■ **Given instruction**
Make an exact copy of the listing below.

■ **Extracted entries**
_ _ _ _ _

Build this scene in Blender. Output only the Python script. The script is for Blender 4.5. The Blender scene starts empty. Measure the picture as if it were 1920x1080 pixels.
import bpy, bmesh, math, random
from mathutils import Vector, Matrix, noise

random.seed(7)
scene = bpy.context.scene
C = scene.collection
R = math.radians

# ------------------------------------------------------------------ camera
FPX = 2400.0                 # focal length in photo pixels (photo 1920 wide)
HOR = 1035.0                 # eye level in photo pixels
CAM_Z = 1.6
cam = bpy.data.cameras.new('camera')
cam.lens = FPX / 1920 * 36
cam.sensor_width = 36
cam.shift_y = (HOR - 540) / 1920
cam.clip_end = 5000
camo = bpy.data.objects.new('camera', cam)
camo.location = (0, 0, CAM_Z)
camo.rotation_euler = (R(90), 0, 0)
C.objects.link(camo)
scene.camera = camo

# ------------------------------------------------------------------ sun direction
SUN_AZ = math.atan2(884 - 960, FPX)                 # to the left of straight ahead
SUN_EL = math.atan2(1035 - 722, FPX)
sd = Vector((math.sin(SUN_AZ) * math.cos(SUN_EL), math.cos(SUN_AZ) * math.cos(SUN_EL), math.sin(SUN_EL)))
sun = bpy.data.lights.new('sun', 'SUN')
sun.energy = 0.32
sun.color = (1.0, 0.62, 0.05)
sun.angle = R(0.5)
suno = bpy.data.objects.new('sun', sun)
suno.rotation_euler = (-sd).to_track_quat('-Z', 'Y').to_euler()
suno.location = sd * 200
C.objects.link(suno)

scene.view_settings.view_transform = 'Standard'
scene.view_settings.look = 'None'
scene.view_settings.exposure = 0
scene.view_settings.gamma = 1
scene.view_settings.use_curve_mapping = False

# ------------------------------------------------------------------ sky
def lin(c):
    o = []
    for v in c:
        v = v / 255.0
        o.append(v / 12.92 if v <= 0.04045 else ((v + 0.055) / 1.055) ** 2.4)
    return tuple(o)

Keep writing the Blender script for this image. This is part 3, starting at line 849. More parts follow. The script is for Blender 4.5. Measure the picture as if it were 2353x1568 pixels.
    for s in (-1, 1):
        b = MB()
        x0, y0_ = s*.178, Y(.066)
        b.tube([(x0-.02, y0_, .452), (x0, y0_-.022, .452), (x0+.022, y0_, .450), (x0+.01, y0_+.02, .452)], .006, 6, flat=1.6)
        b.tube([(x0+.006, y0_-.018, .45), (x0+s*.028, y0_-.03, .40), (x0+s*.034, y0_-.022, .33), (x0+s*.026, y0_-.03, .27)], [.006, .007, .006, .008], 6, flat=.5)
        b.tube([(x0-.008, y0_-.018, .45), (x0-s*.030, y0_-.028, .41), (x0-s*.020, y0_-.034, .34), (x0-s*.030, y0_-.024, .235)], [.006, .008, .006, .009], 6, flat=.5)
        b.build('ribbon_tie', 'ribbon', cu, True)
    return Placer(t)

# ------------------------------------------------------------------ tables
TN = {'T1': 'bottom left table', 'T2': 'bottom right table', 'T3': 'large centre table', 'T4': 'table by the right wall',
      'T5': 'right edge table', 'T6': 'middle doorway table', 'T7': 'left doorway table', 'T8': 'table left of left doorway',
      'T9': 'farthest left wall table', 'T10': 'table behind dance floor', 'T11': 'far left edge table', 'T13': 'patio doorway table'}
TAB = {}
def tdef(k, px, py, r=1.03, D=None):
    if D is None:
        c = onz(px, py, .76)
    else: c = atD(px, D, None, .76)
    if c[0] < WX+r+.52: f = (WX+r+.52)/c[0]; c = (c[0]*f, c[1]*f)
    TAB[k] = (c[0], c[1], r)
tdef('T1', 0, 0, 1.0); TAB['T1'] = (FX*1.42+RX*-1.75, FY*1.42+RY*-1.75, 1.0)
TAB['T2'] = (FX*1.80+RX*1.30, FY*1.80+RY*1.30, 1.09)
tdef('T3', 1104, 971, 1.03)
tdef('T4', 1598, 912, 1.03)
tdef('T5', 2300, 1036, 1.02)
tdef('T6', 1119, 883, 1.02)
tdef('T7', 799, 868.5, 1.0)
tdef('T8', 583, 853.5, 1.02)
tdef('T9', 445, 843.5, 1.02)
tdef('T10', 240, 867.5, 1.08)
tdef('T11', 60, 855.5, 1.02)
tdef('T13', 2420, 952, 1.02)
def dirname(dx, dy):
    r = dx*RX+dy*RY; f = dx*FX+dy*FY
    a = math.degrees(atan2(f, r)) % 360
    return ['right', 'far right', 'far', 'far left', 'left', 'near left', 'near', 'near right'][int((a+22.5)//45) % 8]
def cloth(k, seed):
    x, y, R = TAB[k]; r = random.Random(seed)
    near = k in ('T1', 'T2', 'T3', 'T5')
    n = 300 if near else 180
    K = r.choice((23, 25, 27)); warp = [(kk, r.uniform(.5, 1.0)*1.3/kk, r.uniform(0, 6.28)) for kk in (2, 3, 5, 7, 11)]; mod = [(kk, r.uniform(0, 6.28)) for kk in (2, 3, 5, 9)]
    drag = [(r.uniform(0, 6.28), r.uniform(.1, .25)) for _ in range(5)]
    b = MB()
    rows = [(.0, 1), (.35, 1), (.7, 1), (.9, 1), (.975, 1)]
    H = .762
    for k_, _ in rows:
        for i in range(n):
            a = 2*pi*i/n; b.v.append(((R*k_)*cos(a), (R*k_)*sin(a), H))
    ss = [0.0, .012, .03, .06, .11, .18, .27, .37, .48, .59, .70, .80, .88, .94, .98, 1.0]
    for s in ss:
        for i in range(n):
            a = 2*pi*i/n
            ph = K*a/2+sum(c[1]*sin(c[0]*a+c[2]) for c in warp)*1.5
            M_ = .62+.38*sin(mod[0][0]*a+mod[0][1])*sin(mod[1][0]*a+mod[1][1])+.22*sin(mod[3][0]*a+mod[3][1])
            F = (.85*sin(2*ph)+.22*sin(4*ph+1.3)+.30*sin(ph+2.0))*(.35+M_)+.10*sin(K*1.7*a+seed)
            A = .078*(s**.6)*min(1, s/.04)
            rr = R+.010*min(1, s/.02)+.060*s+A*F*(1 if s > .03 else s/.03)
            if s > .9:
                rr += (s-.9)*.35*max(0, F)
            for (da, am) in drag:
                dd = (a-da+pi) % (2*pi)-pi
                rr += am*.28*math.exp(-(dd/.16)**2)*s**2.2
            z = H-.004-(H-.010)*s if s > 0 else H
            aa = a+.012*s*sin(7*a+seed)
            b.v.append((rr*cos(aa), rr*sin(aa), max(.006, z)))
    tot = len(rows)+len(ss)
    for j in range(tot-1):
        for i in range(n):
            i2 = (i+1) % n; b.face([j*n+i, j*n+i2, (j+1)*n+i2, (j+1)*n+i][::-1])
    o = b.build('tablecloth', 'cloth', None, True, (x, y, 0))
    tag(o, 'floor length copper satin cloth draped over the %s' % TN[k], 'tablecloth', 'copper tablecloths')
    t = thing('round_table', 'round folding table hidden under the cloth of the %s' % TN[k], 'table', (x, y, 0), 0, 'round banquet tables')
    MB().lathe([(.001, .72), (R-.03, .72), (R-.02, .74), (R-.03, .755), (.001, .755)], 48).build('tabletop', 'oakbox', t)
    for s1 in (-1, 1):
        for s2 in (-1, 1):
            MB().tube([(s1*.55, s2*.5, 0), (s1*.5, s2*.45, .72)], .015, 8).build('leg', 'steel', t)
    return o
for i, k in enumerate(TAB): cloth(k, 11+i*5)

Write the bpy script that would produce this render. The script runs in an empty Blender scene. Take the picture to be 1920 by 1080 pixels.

_ _ _ _ _

■ **Output of the task**
Build this scene in Blender. Output only the Python script. The script is for Blender 4.5. The Blender scene starts empty. Measure the picture as if it were 1920x1080 pixels.
import bpy, bmesh, math, random
from mathutils import Vector, Matrix, noise

random.seed(7)
scene = bpy.context.scene
C = scene.collection
R = math.radians

# ------------------------------------------------------------------ camera
FPX = 2400.0                 # focal length in photo pixels (photo 1920 wide)
HOR = 1035.0                 # eye level in photo pixels
CAM_Z = 1.6
cam = bpy.data.cameras.new('camera')
cam.lens = FPX / 1920 * 36
cam.sensor_width = 36
cam.shift_y = (HOR - 540) / 1920
cam.clip_end = 5000
camo = bpy.data.objects.new('camera', cam)
camo.location = (0, 0, CAM_Z)
camo.rotation_euler = (R(90), 0, 0)
C.objects.link(camo)
scene.camera = camo

# ------------------------------------------------------------------ sun direction
SUN_AZ = math.atan2(884 - 960, FPX)                 # to the left of straight ahead
SUN_EL = math.atan2(1035 - 722, FPX)
sd = Vector((math.sin(SUN_AZ) * math.cos(SUN_EL), math.cos(SUN_AZ) * math.cos(SUN_EL), math.sin(SUN_EL)))
sun = bpy.data.lights.new('sun', 'SUN')
sun.energy = 0.32
sun.color = (1.0, 0.62, 0.05)
sun.angle = R(0.5)
suno = bpy.data.objects.new('sun', sun)
suno.rotation_euler = (-sd).to_track_quat('-Z', 'Y').to_euler()
suno.location = sd * 200
C.objects.link(suno)

scene.view_settings.view_transform = 'Standard'
scene.view_settings.look = 'None'
scene.view_settings.exposure = 0
scene.view_settings.gamma = 1
scene.view_settings.use_curve_mapping = False

# ------------------------------------------------------------------ sky
def lin(c):
    o = []
    for v in c:
        v = v / 255.0
        o.append(v / 12.92 if v <= 0.04045 else ((v + 0.055) / 1.055) ** 2.4)
    return tuple(o)

Keep writing the Blender script for this image. This is part 3, starting at line 849. More parts follow. The script is for Blender 4.5. Measure the picture as if it were 2353x1568 pixels.
    for s in (-1, 1):
        b = MB()
        x0, y0_ = s*.178, Y(.066)
        b.tube([(x0-.02, y0_, .452), (x0, y0_-.022, .452), (x0+.022, y0_, .450), (x0+.01, y0_+.02, .452)], .006, 6, flat=1.6)
        b.tube([(x0+.006, y0_-.018, .45), (x0+s*.028, y0_-.03, .40), (x0+s*.034, y0_-.022, .33), (x0+s*.026, y0_-.03, .27)], [.006, .007, .006, .008], 6, flat=.5)
        b.tube([(x0-.008, y0_-.018, .45), (x0-s*.030, y0_-.028, .41), (x0-s*.020, y0_-.034, .34), (x0-s*.030, y0_-.024, .235)], [.006, .008, .006, .009], 6, flat=.5)
        b.build('ribbon_tie', 'ribbon', cu, True)
    return Placer(t)

# ------------------------------------------------------------------ tables
TN = {'T1': 'bottom left table', 'T2': 'bottom right table', 'T3': 'large centre table', 'T4': 'table by the right wall',
      'T5': 'right edge table', 'T6': 'middle doorway table', 'T7': 'left doorway table', 'T8': 'table left of left doorway',
      'T9': 'farthest left wall table', 'T10': 'table behind dance floor', 'T11': 'far left edge table', 'T13': 'patio doorway table'}
TAB = {}
def tdef(k, px, py, r=1.03, D=None):
    if D is None:
        c = onz(px, py, .76)
    else: c = atD(px, D, None, .76)
    if c[0] < WX+r+.52: f = (WX+r+.52)/c[0]; c = (c[0]*f, c[1]*f)
    TAB[k] = (c[0], c[1], r)
tdef('T1', 0, 0, 1.0); TAB['T1'] = (FX*1.42+RX*-1.75, FY*1.42+RY*-1.75, 1.0)
TAB['T2'] = (FX*1.80+RX*1.30, FY*1.80+RY*1.30, 1.09)
tdef('T3', 1104, 971, 1.03)
tdef('T4', 1598, 912, 1.03)
tdef('T5', 2300, 1036, 1.02)
tdef('T6', 1119, 883, 1.02)
tdef('T7', 799, 868.5, 1.0)
tdef('T8', 583, 853.5, 1.02)
tdef('T9', 445, 843.5, 1.02)
tdef('T10', 240, 867.5, 1.08)
tdef('T11', 60, 855.5, 1.02)
tdef('T13', 2420, 952, 1.02)
def dirname(dx, dy):
    r = dx*RX+dy*RY; f = dx*FX+dy*FY
    a = math.degrees(atan2(f, r)) % 360
    return ['right', 'far right', 'far', 'far left', 'left', 'near left', 'near', 'near right'][int((a+22.5)//45) % 8]
def cloth(k, seed):
    x, y, R = TAB[k]; r = random.Random(seed)
    near = k in ('T1', 'T2', 'T3', 'T5')
    n = 300 if near else 180
    K = r.choice((23, 25, 27)); warp = [(kk, r.uniform(.5, 1.0)*1.3/kk, r.uniform(0, 6.28)) for kk in (2, 3, 5, 7, 11)]; mod = [(kk, r.uniform(0, 6.28)) for kk in (2, 3, 5, 9)]
    drag = [(r.uniform(0, 6.28), r.uniform(.1, .25)) for _ in range(5)]
    b = MB()
    rows = [(.0, 1), (.35, 1), (.7, 1), (.9, 1), (.975, 1)]
    H = .762
    for k_, _ in rows:
        for i in range(n):
            a = 2*pi*i/n; b.v.append(((R*k_)*cos(a), (R*k_)*sin(a), H))
    ss = [0.0, .012, .03, .06, .11, .18, .27, .37, .48, .59, .70, .80, .88, .94, .98, 1.0]
    for s in ss:
        for i in range(n):
            a = 2*pi*i/n
            ph = K*a/2+sum(c[1]*sin(c[0]*a+c[2]) for c in warp)*1.5
            M_ = .62+.38*sin(mod[0][0]*a+mod[0][1])*sin(mod[1][0]*a+mod[1][1])+.22*sin(mod[3][0]*a+mod[3][1])
            F = (.85*sin(2*ph)+.22*sin(4*ph+1.3)+.30*sin(ph+2.0))*(.35+M_)+.10*sin(K*1.7*a+seed)
            A = .078*(s**.6)*min(1, s/.04)
            rr = R+.010*min(1, s/.02)+.060*s+A*F*(1 if s > .03 else s/.03)
            if s > .9:
                rr += (s-.9)*.35*max(0, F)
            for (da, am) in drag:
                dd = (a-da+pi) % (2*pi)-pi
                rr += am*.28*math.exp(-(dd/.16)**2)*s**2.2
            z = H-.004-(H-.010)*s if s > 0 else H
            aa = a+.012*s*sin(7*a+seed)
            b.v.append((rr*cos(aa), rr*sin(aa), max(.006, z)))
    tot = len(rows)+len(ss)
    for j in range(tot-1):
        for i in range(n):
            i2 = (i+1) % n; b.face([j*n+i, j*n+i2, (j+1)*n+i2, (j+1)*n+i][::-1])
    o = b.build('tablecloth', 'cloth', None, True, (x, y, 0))
    tag(o, 'floor length copper satin cloth draped over the %s' % TN[k], 'tablecloth', 'copper tablecloths')
    t = thing('round_table', 'round folding table hidden under the cloth of the %s' % TN[k], 'table', (x, y, 0), 0, 'round banquet tables')
    MB().lathe([(.001, .72), (R-.03, .72), (R-.02, .74), (R-.03, .755), (.001, .755)], 48).build('tabletop', 'oakbox', t)
    for s1 in (-1, 1):
        for s2 in (-1, 1):
            MB().tube([(s1*.55, s2*.5, 0), (s1*.5, s2*.45, .72)], .015, 8).build('leg', 'steel', t)
    return o
for i, k in enumerate(TAB): cloth(k, 11+i*5)

Write the bpy script that would produce this render. The script runs in an empty Blender scene. Take the picture to be 1920 by 1080 pixels.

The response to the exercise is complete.